Когда вечер закончился, к Иосифу выстроилась целая очередь. Автографы ставились на всем, от его книг до ладони или спины слушателя... Лариса-медсестра затащила меня в очередь, хотя мне было очень неудобно, у меня не было книги с собой и я не знала что ему сказать. Глупо восхищаться я плохо умею, а сказать что-то существенное совершенно чужому человеку невозможно... да и что я могла сказать Бродскому: "Здрасьте, вы - Пушкин нашего времени?"

Подошла наша очередь. Лариса получила его автограф и отошла. Я стою и не знаю что сказать и куда собственно поставить автограф. Иосиф поздоровался и спросил моя ли это картинка. Я ответила- "моя" и меня осенило. Подпишите мою картинку, пожалуйста. Он усмехнулся, спросил как меня зовут. Я сказала, напишите, пожалуйста Е. Рейн на картинке. Тут он рассмеялся. Сказал что-то вроде, мало того, что он подписывает мою картинку, он еще и должен подписаться именем Евгения Рейна. Тут рассмеялась я. Иосиф сказал, что картинка ему нравится, но, что он хочет подарить мне его книжку, чтоб я подошла к устроительнице концерта и подождала там. Я подошла. Женщина-устроительница очень недовольно на меня посмотрела, не понимая, чего мне нужно. Я сказала, что меня послал Иосиф, она ядовито усмехнулась своей фиолетовой помадой и повторила презрительно: "послал".

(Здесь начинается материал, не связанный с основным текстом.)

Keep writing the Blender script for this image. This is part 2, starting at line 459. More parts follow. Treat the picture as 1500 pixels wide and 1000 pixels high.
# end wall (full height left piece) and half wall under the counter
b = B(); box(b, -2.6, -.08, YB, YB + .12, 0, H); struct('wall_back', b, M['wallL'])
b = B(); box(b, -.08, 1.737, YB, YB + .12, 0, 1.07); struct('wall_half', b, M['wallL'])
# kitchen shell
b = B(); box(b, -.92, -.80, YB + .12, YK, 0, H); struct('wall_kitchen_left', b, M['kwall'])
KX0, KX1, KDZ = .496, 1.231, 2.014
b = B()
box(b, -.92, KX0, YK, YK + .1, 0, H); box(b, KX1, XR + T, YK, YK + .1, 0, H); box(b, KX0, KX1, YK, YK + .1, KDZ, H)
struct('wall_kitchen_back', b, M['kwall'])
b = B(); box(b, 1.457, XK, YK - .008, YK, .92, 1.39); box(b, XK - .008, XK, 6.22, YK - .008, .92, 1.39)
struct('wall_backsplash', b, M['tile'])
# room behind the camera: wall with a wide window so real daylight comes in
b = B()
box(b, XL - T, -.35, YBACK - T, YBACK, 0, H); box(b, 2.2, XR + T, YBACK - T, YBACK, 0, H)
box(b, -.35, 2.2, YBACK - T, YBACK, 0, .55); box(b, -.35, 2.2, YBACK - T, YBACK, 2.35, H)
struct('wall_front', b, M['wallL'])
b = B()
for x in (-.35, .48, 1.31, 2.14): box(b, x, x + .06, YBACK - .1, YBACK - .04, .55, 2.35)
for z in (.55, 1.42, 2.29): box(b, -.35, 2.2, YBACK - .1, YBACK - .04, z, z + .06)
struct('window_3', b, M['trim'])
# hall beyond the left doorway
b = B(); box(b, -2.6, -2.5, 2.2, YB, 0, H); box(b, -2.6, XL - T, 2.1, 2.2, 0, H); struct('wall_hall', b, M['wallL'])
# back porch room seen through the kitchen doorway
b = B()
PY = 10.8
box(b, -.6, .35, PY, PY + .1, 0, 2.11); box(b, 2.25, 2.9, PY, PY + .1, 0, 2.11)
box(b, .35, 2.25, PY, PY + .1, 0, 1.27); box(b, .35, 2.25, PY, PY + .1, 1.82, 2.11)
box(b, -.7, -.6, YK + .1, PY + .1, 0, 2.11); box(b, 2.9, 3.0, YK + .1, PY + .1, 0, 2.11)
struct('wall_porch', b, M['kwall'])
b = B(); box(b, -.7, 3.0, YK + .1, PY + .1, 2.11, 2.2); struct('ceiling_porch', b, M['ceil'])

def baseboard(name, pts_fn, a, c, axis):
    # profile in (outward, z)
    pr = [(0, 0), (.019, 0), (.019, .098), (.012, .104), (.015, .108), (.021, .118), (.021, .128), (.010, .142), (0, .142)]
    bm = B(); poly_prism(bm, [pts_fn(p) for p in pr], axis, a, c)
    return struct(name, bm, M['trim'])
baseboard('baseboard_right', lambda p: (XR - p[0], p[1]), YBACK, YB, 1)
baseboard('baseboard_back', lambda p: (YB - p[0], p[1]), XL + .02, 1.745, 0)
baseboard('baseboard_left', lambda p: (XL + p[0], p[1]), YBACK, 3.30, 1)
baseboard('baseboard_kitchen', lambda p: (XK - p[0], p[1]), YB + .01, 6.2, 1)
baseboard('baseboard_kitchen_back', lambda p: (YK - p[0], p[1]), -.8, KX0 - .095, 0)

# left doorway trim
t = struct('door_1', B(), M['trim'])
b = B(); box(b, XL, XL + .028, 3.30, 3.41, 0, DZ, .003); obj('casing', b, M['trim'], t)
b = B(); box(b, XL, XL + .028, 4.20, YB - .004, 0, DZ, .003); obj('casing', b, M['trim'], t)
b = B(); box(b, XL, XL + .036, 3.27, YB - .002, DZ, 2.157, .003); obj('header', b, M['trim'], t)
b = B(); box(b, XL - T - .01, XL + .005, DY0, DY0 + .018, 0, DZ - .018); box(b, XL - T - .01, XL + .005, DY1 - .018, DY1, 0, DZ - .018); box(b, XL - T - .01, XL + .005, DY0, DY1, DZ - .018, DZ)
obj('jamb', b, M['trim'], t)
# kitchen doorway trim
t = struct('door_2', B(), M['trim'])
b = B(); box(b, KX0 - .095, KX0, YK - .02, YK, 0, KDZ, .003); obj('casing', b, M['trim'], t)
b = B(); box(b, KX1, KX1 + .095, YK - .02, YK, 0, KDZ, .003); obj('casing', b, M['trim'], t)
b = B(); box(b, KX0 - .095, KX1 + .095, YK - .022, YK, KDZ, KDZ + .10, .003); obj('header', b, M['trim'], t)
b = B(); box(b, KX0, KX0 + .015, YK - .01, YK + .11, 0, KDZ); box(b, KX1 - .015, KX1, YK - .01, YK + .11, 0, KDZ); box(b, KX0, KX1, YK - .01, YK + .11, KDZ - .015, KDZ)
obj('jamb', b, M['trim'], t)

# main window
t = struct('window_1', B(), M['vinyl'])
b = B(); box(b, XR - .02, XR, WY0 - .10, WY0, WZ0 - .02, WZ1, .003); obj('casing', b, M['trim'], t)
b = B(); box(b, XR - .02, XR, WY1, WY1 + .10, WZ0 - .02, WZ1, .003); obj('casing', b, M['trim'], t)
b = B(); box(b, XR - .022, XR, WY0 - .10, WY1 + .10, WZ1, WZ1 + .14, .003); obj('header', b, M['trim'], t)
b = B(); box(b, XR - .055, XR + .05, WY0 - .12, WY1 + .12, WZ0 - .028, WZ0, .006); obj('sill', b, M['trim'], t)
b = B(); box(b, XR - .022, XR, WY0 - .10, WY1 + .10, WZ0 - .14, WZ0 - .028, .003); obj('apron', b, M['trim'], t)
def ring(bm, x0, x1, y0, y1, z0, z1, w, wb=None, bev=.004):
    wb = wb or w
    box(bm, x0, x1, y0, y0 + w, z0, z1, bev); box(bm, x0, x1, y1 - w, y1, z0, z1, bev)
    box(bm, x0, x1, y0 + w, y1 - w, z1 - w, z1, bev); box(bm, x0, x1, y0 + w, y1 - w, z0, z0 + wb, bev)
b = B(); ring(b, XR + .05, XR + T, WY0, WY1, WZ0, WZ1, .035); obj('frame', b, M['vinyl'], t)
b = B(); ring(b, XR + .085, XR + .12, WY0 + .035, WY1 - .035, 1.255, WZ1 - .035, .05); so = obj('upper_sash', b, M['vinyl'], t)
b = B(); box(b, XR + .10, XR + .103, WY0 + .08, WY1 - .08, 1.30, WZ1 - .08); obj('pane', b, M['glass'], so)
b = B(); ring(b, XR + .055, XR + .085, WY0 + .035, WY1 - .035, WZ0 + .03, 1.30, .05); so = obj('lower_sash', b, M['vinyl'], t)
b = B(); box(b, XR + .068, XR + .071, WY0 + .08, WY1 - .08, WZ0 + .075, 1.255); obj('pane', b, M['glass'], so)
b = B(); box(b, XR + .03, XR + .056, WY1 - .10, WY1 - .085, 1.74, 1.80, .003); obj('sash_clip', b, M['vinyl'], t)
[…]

Я совершенно не люблю никаких неудобных ситуаций, не люблю просить, не люблю вытыкаться, но если сами предлагают - я благодарна. И я осталась ждать. Закончилась встреча и Иосиф вместе со своей свитой быстро двинулся к выходу. За свитой побежала устроительница, за ней я. Все сели в машины, я втиснулась рядом с устроительницей. Она недовольно фыркнула и попыталась вытолкнуть меня из машины. При этом моя картинка выпала из рук и запачкала край ее юбки. Фиолетовый рот искривился в крике, изверг проклятия, но машины двинулись и я захлопнула дверцу. Процессия из шести машин подъехала к гостинице. Иосиф вместе со своей свитой исчез в пасти лифта.

Устроительница, оттирая масляную краску и, испачкав при этом руки, волосы и карман белой кофточки, засеменила в сторону уборной. Я осталась одна в полупустом холле гостиницы. Гостиница была дорогая и на меня, одетую, прямо скажем, не по правилам, неприязненно глядели прохожие и служащие гостиницы. Мне вежливо попытались помочь найти что угодно, что там мне нужно и спровадить вон, но ничего не вышло. Я упертым, измазанным быком сидела в кресле и рассматривала свою картину.

Из лифта показался Иосиф. Я встала. Он заметив меня, что-то вспомнил. Я направилась навстречу. Он как-то неловко прижал ладонь к лицу. Совершенно ясно, он давно позабыл и обо мне, и о книге, и об автографе. "Дайте мне вашу картину" - сказал он. И написал на оборотной стороне "Е. Рейн - И.Бродский"

"Мне очень нравятся ваши стихи, Пушкин", - пробормотала я вслед удаляющейся небольшой и такой огромной фигуре. Он не услышал и не обернулся.